Demand for the dollar has been soft across the past week amid year end flows and as risk sentiment improves. President Trump confirmed that the US — China trade deal will be signed on 15th January. Trump will then go to Beijing to commence talks on the second phase.

Strong indications that the phase on trade deal will be signed and formally entered into within the coming weeks has lifted sentiment towards the global economy. As a result, flows out of the safe haven dollar increased, dragging the buck lower.

News that China has cuts its reserve ratio by 50 basis points has also boosted risk appetite across the Asian session at the start of the new year. The move aims to inject liquidity into the market and lower business costs. It has overshadowed data showing that growth in the Chinese manufacturing sector slowed marginally in December.

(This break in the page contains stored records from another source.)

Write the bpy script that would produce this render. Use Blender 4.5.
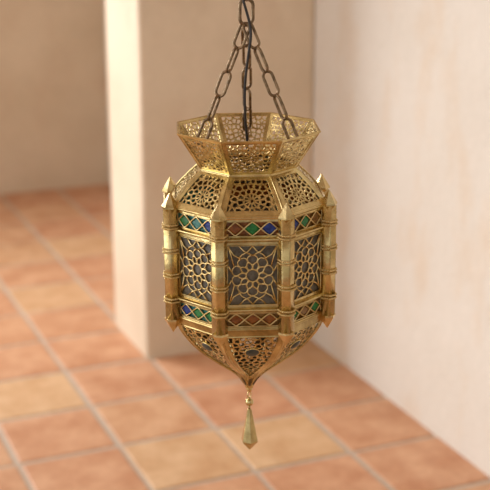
import bpy, math, random
from mathutils import Vector, Matrix

sc = bpy.context.scene
for o in list(bpy.data.objects):
    bpy.data.objects.remove(o)
COL = sc.collection
PI = math.pi
rnd = random.Random(7)

# ------------------------------------------------------------------ camera
PITCH, YAW, FPX = math.radians(17.15), math.radians(23.0), 1240.0
cam_d = bpy.data.cameras.new('camera')
cam = bpy.data.objects.new('camera', cam_d)
COL.objects.link(cam)
cam.location = (0, 0, 1.64)
cam.rotation_euler = (PI / 2 - PITCH, 0, -YAW)
cam_d.sensor_width = 36
cam_d.lens = 36 * FPX / 490
cam_d.clip_start = 0.05
cam_d.dof.use_dof = True
cam_d.dof.focus_distance = 1.73
cam_d.dof.aperture_fstop = 5.2
sc.camera = cam

# ------------------------------------------------------------------ world, lights, exposure
w = bpy.data.worlds.new('world')
sc.world = w
w.use_nodes = True
nt = w.node_tree
bg = nt.nodes['Background']
tc = nt.nodes.new('ShaderNodeTexCoord')
rp = nt.nodes.new('ShaderNodeValToRGB')
mp = nt.nodes.new('ShaderNodeMath'); mp.operation = 'MULTIPLY_ADD'
mp.inputs[1].default_value = .5; mp.inputs[2].default_value = .5
dp = nt.nodes.new('ShaderNodeVectorMath'); dp.operation = 'DOT_PRODUCT'
dp.inputs[1].default_value = (-.80, -.25, .54)          # the bright side lies to the left, where the windows are
nt.links.new(tc.outputs['Generated'], dp.inputs[0])
nt.links.new(dp.outputs['Value'], mp.inputs[0])
nt.links.new(mp.outputs[0], rp.inputs[0])
rp.color_ramp.elements[0].position = .45; rp.color_ramp.elements[0].color = (.20, .175, .15, 1)
rp.color_ramp.elements[1].position = .92; rp.color_ramp.elements[1].color = (1.0, .98, .95, 1)
nt.links.new(rp.outputs[0], bg.inputs[0])
bg.inputs[1].default_value = .78


def area(name, loc, target, sx, sy, power, col, spread=180):
    d = bpy.data.lights.new(name, 'AREA')
    d.shape = 'RECTANGLE'; d.size = sx; d.size_y = sy; d.energy = power; d.color = col
    d.spread = math.radians(spread)
    o = bpy.data.objects.new(name, d)
    COL.objects.link(o)
    o.location = loc
    o.rotation_euler = (Vector(target) - Vector(loc)).to_track_quat('-Z', 'Y').to_euler()
    return o


area('window_daylight', (-.55, 5.5, 1.95), (1.5, 3.3, .45), 1.6, 1.5, 37, (.98, .99, 1), 105)
area('room_daylight', (-1.6, 2.55, 1.45), (1.0, 1.75, 1.15), 1.5, 2.1, 23, (1, .995, .98))

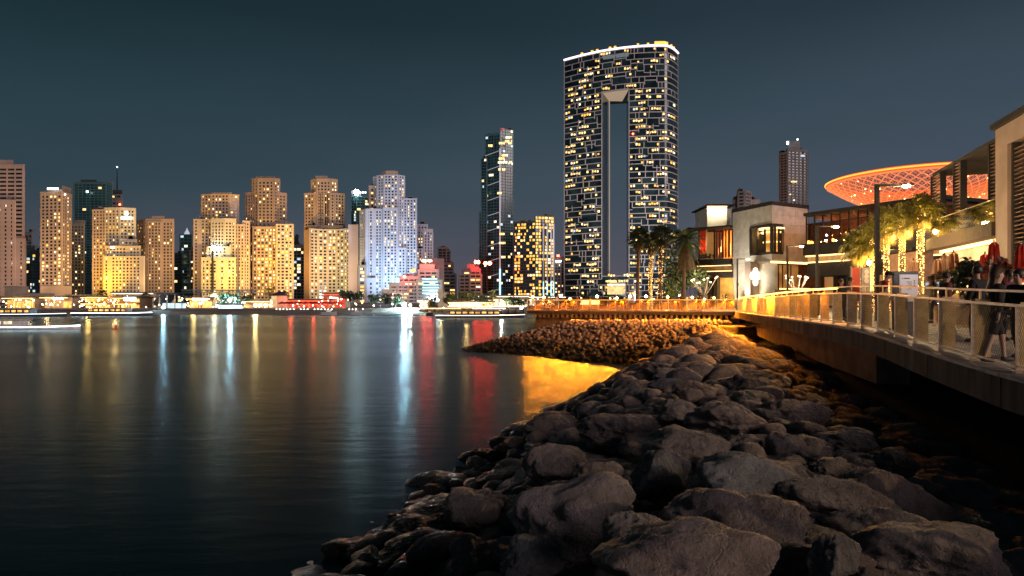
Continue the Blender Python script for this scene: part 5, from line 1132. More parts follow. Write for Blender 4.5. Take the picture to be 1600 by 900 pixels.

Today investors will be looking towards US manufacturing pmi data and jobless claims for further insight into the health of the US economy

Top Performer Canadian Dollar Looks To Manufacturing Data

Strength in the Canadian dollar has been due to a combination of factors. Chief among them was the Reserve Bank of Canada’s shift in stance from a more dovish bias towards a neutral bias.

Market participants had widely expected the BoC to cut interest rates at its October monetary policy meeting. It didn’t. Whilst policy makers confirmed that they did discuss an insurance cut, the central bank decided to stay pat on monetary policy, leaving interest rates unchanged. There were mixed messages from the October meeting, however overall analysts deemed a shift in stance from the BoC. This was then confirmed in the December monetary policy meeting where the BoC adopted a neutral tone. The reduced risk of a rate cut underpinned the Canadian dollar.

The Loonie has also benefited from a resilient the labour market and consumer sector. Oil price gains has also offered support to the commodity sensitive Canadian dollar, as the crude oil posted its biggest yearly gain since 2016.

Today Canadian dollar investors will be watching the price of oil closely following US Embassy attack in Iran. Canadian manufacturing figures will also be under the spotlight.